As opposed to a radio telephone, a mobile phone offers full duplex communication, automatised calling to and paging from a public switched telephone network (PSTN), and handoff (American English)/handover (British/European English) during a phone call when the user moves from one cell (base station coverage area) to another. A mobile phone offers wide area service, and should not be confused with a cordless telephone, which also is a wireless phone, but only offer telephony service within a limited range, e.g. within a home or an office, through a fixed line and a base station owned by the subscriber.
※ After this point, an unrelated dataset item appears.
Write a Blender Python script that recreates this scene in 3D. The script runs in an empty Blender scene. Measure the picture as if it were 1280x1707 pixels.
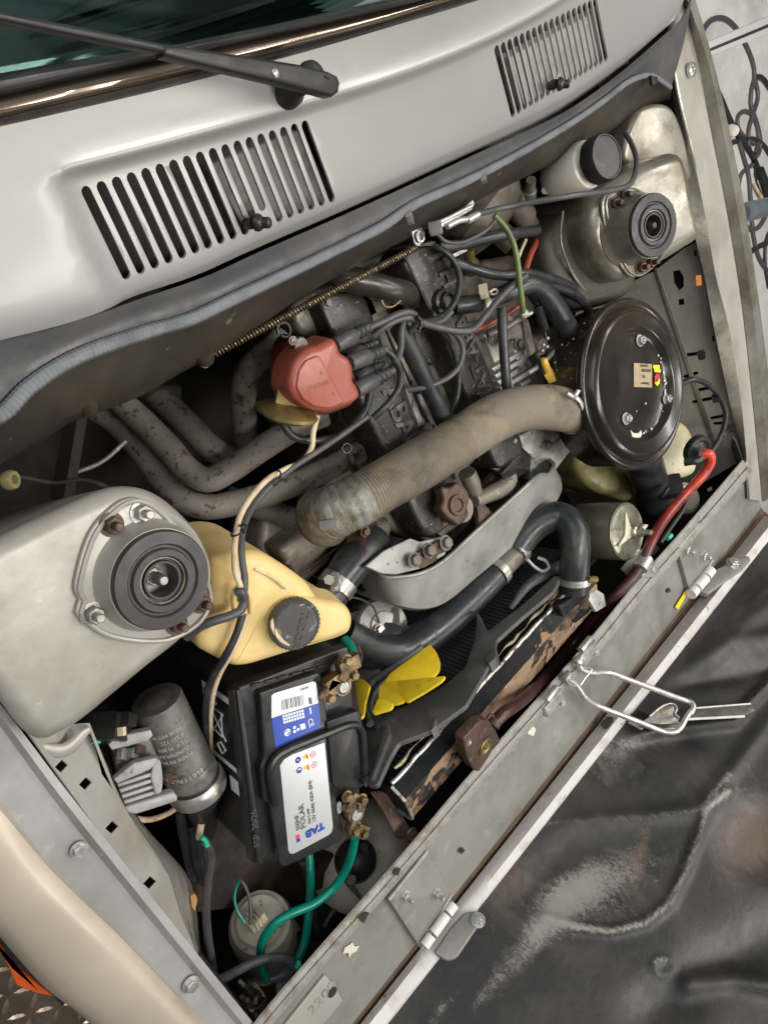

The International Telecommunication Union estimated that mobile cellular subscriptions worldwide would reach approximately 4.1 billion by the end of 2008. Mobile phones have gained increased importance in the sector of Information and communication technologies for development in the 2000s and have effectively started to reach the bottom of the economic pyramid
In 1945, the zero generation (0G) of mobile telephones was introduced. Like other technologies of the time, it involved a single, powerful base station covering a wide area, and each telephone would effectively monopolize a channel over that whole area while in use. The concepts of frequency reuse and handoff, as well as a number of other concepts that formed the basis of modern cell phone technology, were described in the 1970s; see for example Fluhr and Nussbaum,[5] Hachenburg et al. and U.S. Patent 4,152,647, issued May 1, 1979 to Charles A. Gladden and Martin H. Parelman, both of Las Vegas, Nevada and assigned by them to the United States Government.
Martin Cooper, a Motorola researcher and executive is widely considered to be the inventor of the first practical mobile phone for hand-held use in a non-vehicle setting. Cooper is the first inventor named on "Radio telephone system" filed on October 17, 1973 with the US Patent Office and later issued as US Patent 3,906,166;other named contributors on the patent included Cooper's boss, John F. Mitchell, Motorola's chief of portable communication products, who successfully pushed Motorola to develop wireless communication products that would be small enough to use outside the home, office or automobile and participated in the design of the cellular phone. Using a modern, if somewhat heavy portable handset, Cooper made the first call on a hand-held mobile phone on April 3, 1973 to a rival, Dr. Joel S. Engel of Bell Labs.The first commercial citywide cellular network was launched in Japan by NTT in 1979. Fully automatic cellular networks were first introduced in the early to mid 1980s (the 1G generation). The Nordic Mobile Telephone (NMT) system went online in Denmark, Finland, Norway and Sweden in 1981.